Oil markets rallied sharply on Friday, with Brent crude climbing above $106 a barrel and West Texas Intermediate approaching $97, as renewed military confrontations in the Strait of Hormuz intensified supply concerns. The spike pushed both benchmarks toward weekly gains of more than 15%, marking one of the most dramatic rallies since regional hostilities escalated.
The Strait of Hormuz, a critical chokepoint for global oil shipments, saw fresh tensions after President Donald Trump ordered U.S. forces to target Iranian boats following new clashes. Iran's Revolutionary Guard had reportedly seized control of several vessels, while the U.S. intercepted a tanker linked to Iranian oil smuggling. Diplomatic talks between Washington and Tehran remain stalled, leaving traders to price in elevated risk premiums.
According to the International Energy Agency, roughly 20 million barrels per day of crude and refined products transited the strait in 2025, representing about a quarter of global seaborne oil trade. With limited alternative pipeline capacity, any disruption at this chokepoint tends to ripple through worldwide prices immediately.
On the supply side, U.S. commercial crude inventories rose by 1.9 million barrels during the week ending April 17, according to the Energy Information Administration. However, gasoline stocks fell sharply by 4.6 million barrels, and distillate fuel inventories—including diesel and heating oil—dropped by 3.4 million barrels. Distillates now sit roughly 8% below their five-year seasonal average, adding to concerns about fuel availability as summer driving season approaches.

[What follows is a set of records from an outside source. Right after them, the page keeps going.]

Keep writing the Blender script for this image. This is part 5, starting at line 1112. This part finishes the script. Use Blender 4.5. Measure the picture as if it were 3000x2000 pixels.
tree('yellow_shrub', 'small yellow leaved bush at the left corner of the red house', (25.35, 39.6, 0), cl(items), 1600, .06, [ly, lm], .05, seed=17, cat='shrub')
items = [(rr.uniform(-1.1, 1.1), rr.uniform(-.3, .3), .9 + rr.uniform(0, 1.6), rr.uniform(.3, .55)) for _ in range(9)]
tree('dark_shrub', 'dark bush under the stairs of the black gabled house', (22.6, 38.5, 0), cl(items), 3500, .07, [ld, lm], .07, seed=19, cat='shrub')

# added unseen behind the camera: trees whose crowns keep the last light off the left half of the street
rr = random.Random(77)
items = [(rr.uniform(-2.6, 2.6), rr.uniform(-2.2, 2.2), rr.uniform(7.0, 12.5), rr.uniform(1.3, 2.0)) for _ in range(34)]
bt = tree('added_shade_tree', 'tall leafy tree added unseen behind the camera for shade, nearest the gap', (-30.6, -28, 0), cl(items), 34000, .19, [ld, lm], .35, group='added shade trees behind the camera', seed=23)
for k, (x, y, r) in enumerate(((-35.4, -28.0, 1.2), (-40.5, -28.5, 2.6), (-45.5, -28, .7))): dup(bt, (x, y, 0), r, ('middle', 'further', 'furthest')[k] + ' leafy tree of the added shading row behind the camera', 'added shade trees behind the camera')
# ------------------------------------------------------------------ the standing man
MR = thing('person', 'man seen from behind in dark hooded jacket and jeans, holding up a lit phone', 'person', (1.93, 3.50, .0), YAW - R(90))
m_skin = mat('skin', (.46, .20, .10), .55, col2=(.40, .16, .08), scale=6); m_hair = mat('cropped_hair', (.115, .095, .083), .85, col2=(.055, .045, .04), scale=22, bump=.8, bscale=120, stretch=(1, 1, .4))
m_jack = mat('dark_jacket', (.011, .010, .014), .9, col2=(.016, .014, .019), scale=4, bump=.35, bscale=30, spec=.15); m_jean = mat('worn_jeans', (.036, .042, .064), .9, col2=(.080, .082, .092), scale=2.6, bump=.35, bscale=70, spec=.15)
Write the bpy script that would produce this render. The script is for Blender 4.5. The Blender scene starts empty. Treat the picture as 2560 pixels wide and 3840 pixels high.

The impact was felt across financial markets. Wall Street stocks lost ground on Thursday as oil prices surged, with WTI closing at $95.85, up 3.11%, and Brent gaining 3.10% to finish at $105.07. Scott Ladner, chief investment officer at Horizon, noted that while headline-driven swings have been shorter-lived recently, they still have the power to shake markets for a day or two.
Market strategists warn that the path forward remains uncertain. Vishnu Varathan, head of macro strategy for Asia-Pacific at Mizuho, said the situation is unlikely to see a linear de-escalation, pointing to the interplay of violence, oil prices, and volatility. Jane Foley at Rabobank flagged another concern: persistently high energy costs could make central banks hesitant to proceed with further rate hikes, potentially complicating monetary policy decisions.
Goldman Sachs analysts noted that Gulf oil flows could largely recover within a few months if the Strait of Hormuz reopens. However, they estimated that April's shuttered Gulf crude supply reached 14.5 million barrels per day and cautioned that tanker availability and well performance issues could delay the pace of any rebound.
For now, oil prices are driven less by individual inventory reports and more by the latest shipping updates. If the strait reopens smoothly, the recent rally could face a swift reversal. Conversely, renewed attacks, stalled negotiations, or mine-clearing setbacks will keep traders paying a premium for protection against supply disruptions.